Será mesmo assim? Seremos capazes de olhar para eles, homens como nós, com justiça e rigor?

O que há por trás de cada árbitro? O que os leva a tomar determinada decisão? De que forma interagem com os jogadores durante uma partida? O que pretendem, afinal, do futebol?

O que leva um homem que goste de futebol a ser árbitro? Se gostamos de futebol, queremos - acho eu - é marcar golos e fazer jogadas de outro mundo. Agora, apitar? Porquê? O que os transporta para trás do apito e os coloca no olho do furacão?

Este documentário oferece respostas convincentes a todas as questões que levanto. No centro do jogo, sim, mas longe da adulação oferecida aos que o rodeiam.

O que têm de suportar, como se relacionam entre si, uma viagem interessantíssima ao mundo de Howard Webb, Massimo Busacca, Roberto Rosetti e outros árbitros durante o Euro2008.

Há momentos fatásticos. Escolho dois. Busacca recebe uma comunicação do quarto árbitro. «Massimo, está a aproximar-se uma tempestade». O suíço responde. «O quê?

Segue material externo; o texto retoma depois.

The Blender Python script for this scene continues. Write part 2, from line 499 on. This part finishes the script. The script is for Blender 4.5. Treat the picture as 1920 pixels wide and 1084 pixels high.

Quero lá saber, cala-te. Concentra-te no jogo, não me fales do que não interessa».

Mais um. Howard Webb comparado a Adolf Hitler pelo primeiro-ministro polaco, depois de ter cometido um grave erro. Os jornalistas levam a imagem de Webb com o bigode à ditador para a conferência de imprensa. E o inglês aguenta isto tudo.

Não sei se o leitor é do tipo tolerante ou inflexível. Tenho é a certeza de que depois de ver este documentário vai começar a olhar de outra forma para os árbitros. Mesmo que ele se chame Bruno Paixão e assinale um penálti contra a sua equipa no último minuto.

Bem, isso talvez já seja pedir demasiado.     
  


PS: «Fury» - de David Ayer.
Um tanque de guerra, cinco homens, ação e entretenimento de qualidade garantidos. Um belo filme. Brad Pitt lidera o mini pelotão de soldados dos Aliados. O argumento coloca-nos no final da II Grande Guerra e dentro das linhas de tropas do hediondo III Reich. Depois... tudo acontece e estes bravos, cinco deles, são capazes de ceifar centenas de inimigos, sempre dentro da carapaça a que chamam Fury.    

O realizador é David Ayer (End of Watch - Fim de Turno). Shia LaBeouf, Logan Lerman, Michael Peña e Jon Bernthal completam o leque de protagonistas.



SOUNDCHECK:

«BEAUTIFUL GAME» - dos New Model Army.

Por trás desta música está, apenas e só, The Ball. A expressão tem duplo sentido. Refere-se à bola, a nossa companheira de tantos sonhos e tantos momentos, e a uma organização não governamental, cujo trabalho incide sobre indivíduos desfavorecidos, um pouco por todo o mundo. 

Em vésperas do Campeonato do Mundo, e apostando na inclusão de muitos brasileiros que, à partida, estariam afastados da festa do futebol, a organização convidou uma banda inglesa para musicar a viagem entre Inglaterra (e os Jogos Olímpicos de Londres) e o Brasil.

Os New Model Army, veteranos do punk rock, formados em Bradford, aceitaram o desafio e arrancaram uma composição muito decente. Vale a pena ouvir e pensar. O futebol é muito mais do que uma bola.



PS: «Tomorrow’s Modern Boxes» - de Thom Yorke.
Conhecemo-nos em novembro de 1993. Quase por acaso. Fui ao encontro dos James, outros velhos camaradas, e ele apareceu sem avisar. Cabelo espetado, loiro quase branco, um olho semicerrado e o outro fixo num ponto invisível.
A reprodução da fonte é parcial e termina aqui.